[Ocaml-biz] IDEs

Brandon J. Van Every vanevery at indiegamedesign.com
Thu Sep 9 18:40:03 PDT 2004


Olivier Grisel wrote:
>
> That's why I call vim and emacs advanced text editors not
> IDEs. Eclipse and VS are IDEs.

GNU Emacs and XEmacs are IDEs.  You've got compiler interfaces,
debuggers, modes for Make, integrated documentation, etc.  I've used
them as IDEs back in the early 90's.  Vim struck me as not having so
much IDE functionality, but I didn't give it much time to settle.  Maybe
*.el files are all the difference in the world and that's why one ends
up being an IDE and the other doesn't.

> Vim (and emacs) is about never using your mouse to be faster.

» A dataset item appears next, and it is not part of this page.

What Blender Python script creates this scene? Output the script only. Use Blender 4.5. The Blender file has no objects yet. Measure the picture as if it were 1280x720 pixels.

So you
> need to learn the keystrokes by heart (the first two days are
> hard but them it sooo good).

It is a taste, not a universal good.

I cannot remember more than a handful of keys, and these fade when I've
stepped away from the editor for several months.  Re-learning the docs
happens over and over again, it's not like you do it once in your life
and it's over.  For memory and training, it is far, far easier to have
GUI pulldown menus with the keyboard shortcuts given on the menu items.
You keep using the menu items, until you realize you're using some item
so much, that it's worth typing it.  If it doesn't happen you don't
worry about it.  Also there's the esoterica of manipulating buffer
windows via keystrokes, rather than by moving them and resizing them
with the mouse.  GUIs have evolved quite a bit as to what are best
practices for revealing or hiding windows.  Emacs is not so evolved for
how to control screen real estate, and it is yet more stuff to remember
that fades from memory.

> I guess you need to WANT to make the effort in the first
> place. If you
> don't want it, you'll never appreciate vim or emacs and you'd better
> stick to traditional IDEs.

I made the effort once upon a time, for several years, and I don't
appreciate it.  It is a mistake to assume that just because someone
gains experience with the Emacs / Vi way of doing things, that people
will like it.  Many people bail.  There's a camp that finds all this
"keystroke! keystroke! keystroke!" stuff a completely silly obsession.
The best keys, as far as I'm concerned, are the cursor keys.  They're
simple and spatially consistent.  Not much to learn there.


Cheers,                     www.indiegamedesign.com
Brandon Van Every           Seattle, WA

"The pioneer is the one with the arrows in his back."